Però ci sono momenti che mi hanno davvero trascinato nella fogna di ripensamenti, sensi di colpa e incubi a cielo aperto da cui cerco di uscire da una vita. Per esempio le parole di One Word sembrano scritta per la mia ex ragazza.
Una parola, una lettera, una riga e starei molto meglio
Uno sguardo andrebbe bene. Perché proprio non riesco a capire come mai sia andato tutto storto. Quindi mi chiedo, oh più ci penso, meno capisco
Andar via è facile quando sai che sei al comando.
Dovrei mentire? oh no
I Baby Animals al tempo andavano forte. Disco prodotto da Mike Chapman (noto per aver reso commestibile Suzi Quatro e condensato i Blondie), il gruppo si presentò in Italia, a supporto di Bryan Adams e facendo una gran bella figura, per essere la band d’apertura. Questo al Palatrussardi, il cui “suono eccellente” non è stato mai neanche decente per i gruppi spalla.

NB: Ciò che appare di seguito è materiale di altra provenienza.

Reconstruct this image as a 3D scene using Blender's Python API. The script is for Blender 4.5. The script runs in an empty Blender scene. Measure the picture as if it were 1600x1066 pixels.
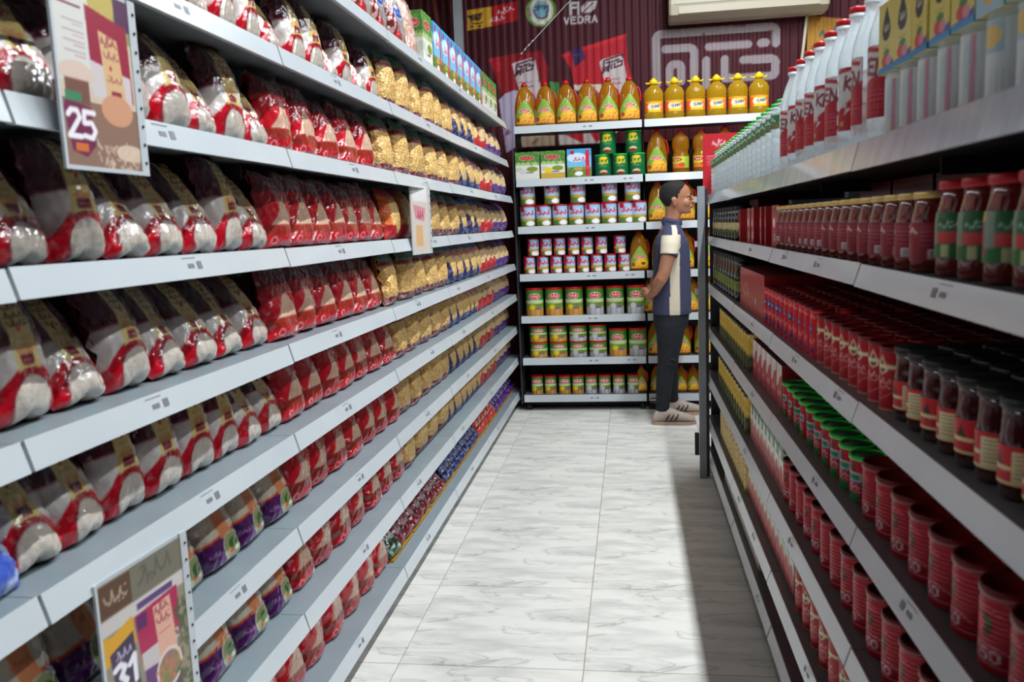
import bpy, bmesh, math, random
import numpy as np
from math import sin, cos, pi, radians, atan2
from mathutils import Vector, Matrix
rnd = random.Random(7)
SC = bpy.context.scene
COL = SC.collection

# ---------------------------------------------------------------- camera
CAM_H = 1.394
YAW, PITCH, ROLL, FPX = -0.1442, -0.1358, -0.0397, 1309.2
_fw = Vector((sin(YAW)*cos(PITCH), cos(YAW)*cos(PITCH), sin(PITCH)))
_r0 = Vector((cos(YAW), -sin(YAW), 0)); _u0 = _r0.cross(_fw)
_r = _r0*cos(ROLL) + _u0*sin(ROLL); _u = -_r0*sin(ROLL) + _u0*cos(ROLL)
cam_d = bpy.data.cameras.new('camera'); cam = bpy.data.objects.new('camera', cam_d); COL.objects.link(cam)
cam.matrix_world = Matrix(((_r.x, _u.x, -_fw.x, 0), (_r.y, _u.y, -_fw.y, 0), (_r.z, _u.z, -_fw.z, CAM_H), (0, 0, 0, 1)))
cam_d.sensor_width = 36; cam_d.lens = FPX/1600*36; cam_d.clip_start = 0.05
cam_d.dof.use_dof = True; cam_d.dof.focus_distance = 4.2; cam_d.dof.aperture_fstop = 6.0
SC.camera = cam
# ---------------------------------------------------------------- world, lights, exposure
SC.view_settings.view_transform = 'Standard'; SC.view_settings.look = 'None'
SC.view_settings.gamma = 1; SC.view_settings.use_curve_mapping = False
SC.view_settings.exposure = 0.0
W = bpy.data.worlds.new('room_air'); SC.world = W; W.use_nodes = True
W.node_tree.nodes['Background'].inputs[0].default_value = (1.0, 0.93, 0.86, 1)
W.node_tree.nodes['Background'].inputs[1].default_value = 0.03
def area(name, loc, sx, sy, power, col, rot=(0, 0, 0)):
    l = bpy.data.lights.new(name, 'AREA'); l.shape = 'RECTANGLE'; l.size = sx; l.size_y = sy
    l.energy = power; l.color = col
    o = bpy.data.objects.new(name, l); o.location = loc; o.rotation_euler = rot; COL.objects.link(o); return o
COOL = (0.90, 0.96, 1.0)
TUBES = [(0.72, y, 3.9) for y in (0.2, 1.75, 3.3, 4.85)]
for (x, y, z), e in zip(TUBES, (46, 52, 57, 64)):
    area('tube_light', (x, y, z-0.045), 0.06, 1.2, e, COOL)
area('far_tube_light', (-0.3, 4.6, 4.0), 0.06, 1.2, 8, COOL)
area('ceiling_bounce', (0.6, 1.2, 4.05), 4.0, 5.0, 8, (1.0, 0.95, 0.9))
area('next_aisle_light', (2.1, 2.6, 3.9), 0.1, 6.0, 120, COOL)
area('left_aisle_light', (-2.05, 3.0, 3.2), 0.1, 5.5, 34, COOL)
# ---------------------------------------------------------------- small tools
def lin(c):
    c = np.asarray(c, float)/255.0
    return np.where(c <= 0.04045, c/12.92, ((c+0.055)/1.055)**2.4)
def vis(P, m=0):
    d = Vector(P)-Vector((0, 0, CAM_H)); z = d.dot(_fw)
    if z < 0.1: return False
    x = 800+FPX*d.dot(_r)/z; y = 533-FPX*d.dot(_u)/z
    return -m < x < 1600+m and -m < y < 1066+m
_mats = {}
def mat(name, col=None, rough=0.5, metal=0.0, coat=0.0, trans=0.0, ior=1.45, emit=0.0, vc=False, bump=0.0, bscale=60.0, var=0.0, spec=0.5, alpha=1.0, stretch=(1, 1, 1)):
    if name in _mats: return _mats[name]
    m = bpy.data.materials.new(name); m.use_nodes = True; nt = m.node_tree; N = nt.nodes; L = nt.links
    b = N['Principled BSDF']
    c = (1, 1, 1) if col is None else tuple(lin(col))
    b.inputs['Base Color'].default_value = (*c, 1)
    b.inputs['Roughness'].default_value = rough; b.inputs['Metallic'].default_value = metal
    b.inputs['Coat Weight'].default_value = coat; b.inputs['Coat Roughness'].default_value = 0.08
    b.inputs['Transmission Weight'].default_value = trans; b.inputs['IOR'].default_value = ior
    b.inputs['Specular IOR Level'].default_value = spec; b.inputs['Alpha'].default_value = alpha
    if emit:
        b.inputs['Emission Color'].default_value = (*c, 1); b.inputs['Emission Strength'].default_value = emit
    src = None
    if vc:
        a = N.new('ShaderNodeAttribute'); a.attribute_name = 'Col'; src = a.outputs['Color']
    tc = None
    if bump or var:
        tc = N.new('ShaderNodeTexCoord'); mp = N.new('ShaderNodeMapping'); mp.inputs['Scale'].default_value = stretch
        L.new(tc.outputs['Object'], mp.inputs['Vector'])
        nz = N.new('ShaderNodeTexNoise'); nz.inputs['Scale'].default_value = bscale; nz.inputs['Detail'].default_value = 3
        L.new(mp.outputs['Vector'], nz.inputs['Vector'])
        if bump:
            bp = N.new('ShaderNodeBump'); bp.inputs['Strength'].default_value = bump; bp.inputs['Distance'].default_value = 0.01
            L.new(nz.outputs['Fac'], bp.inputs['Height']); L.new(bp.outputs['Normal'], b.inputs['Normal'])
            if coat: L.new(bp.outputs['Normal'], b.inputs['Coat Normal'])
        if var:
            mx = N.new('ShaderNodeMix'); mx.data_type = 'RGBA'; mx.blend_type = 'MULTIPLY'; mx.inputs['Factor'].default_value = var
            rr = N.new('ShaderNodeMapRange'); rr.inputs['From Min'].default_value = 0.3; rr.inputs['From Max'].default_value = 0.7
            L.new(nz.outputs['Fac'], rr.inputs['Value'])
            if src: L.new(src, mx.inputs['A'])
            else: mx.inputs['A'].default_value = (*c, 1)
            L.new(rr.outputs['Result'], mx.inputs['B']); src = mx.outputs['Result']
    if src: L.new(src, b.inputs['Base Color'])
    _mats[name] = m; return m
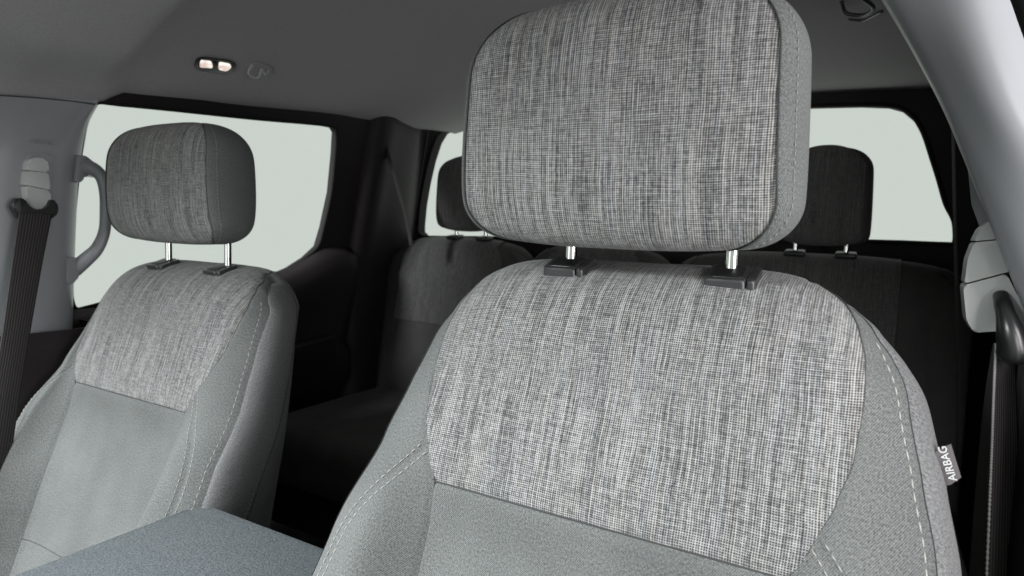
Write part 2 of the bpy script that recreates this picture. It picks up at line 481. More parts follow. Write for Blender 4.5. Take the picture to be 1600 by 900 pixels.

La Imago è l’etichetta che li stava sostenendo con grandissimi investimenti. Oltre ad andare dietro al canadese, la band aveva diviso il palco insieme a Van Halen e Robert Plant. Questo al tempo significava tanti soldi da lanciare nel pozzo risucchiante di una prospettiva.
E il primo disco andò benone.
Il secondo meno perché pur essendo buono, non aveva i pezzoni del primo e inoltre già nel 1993, tutto ciò che era “pulitino” e accademico, veniva spinto allegramente nel tritarifiuti da quello smascellone idiota di Beavis di MTV.
Quindi i Baby Animals diventarono un impiccio per la Imago, la quale rifiutò di mollare il nome alla band, impedendole di proseguire su un’altra strada con il seguito di carriera e letteralmente uccidendo il gruppo. Almeno per un po’.
Non ci sono state rinascite, reunion sì, ma piuttosto innocue, direi.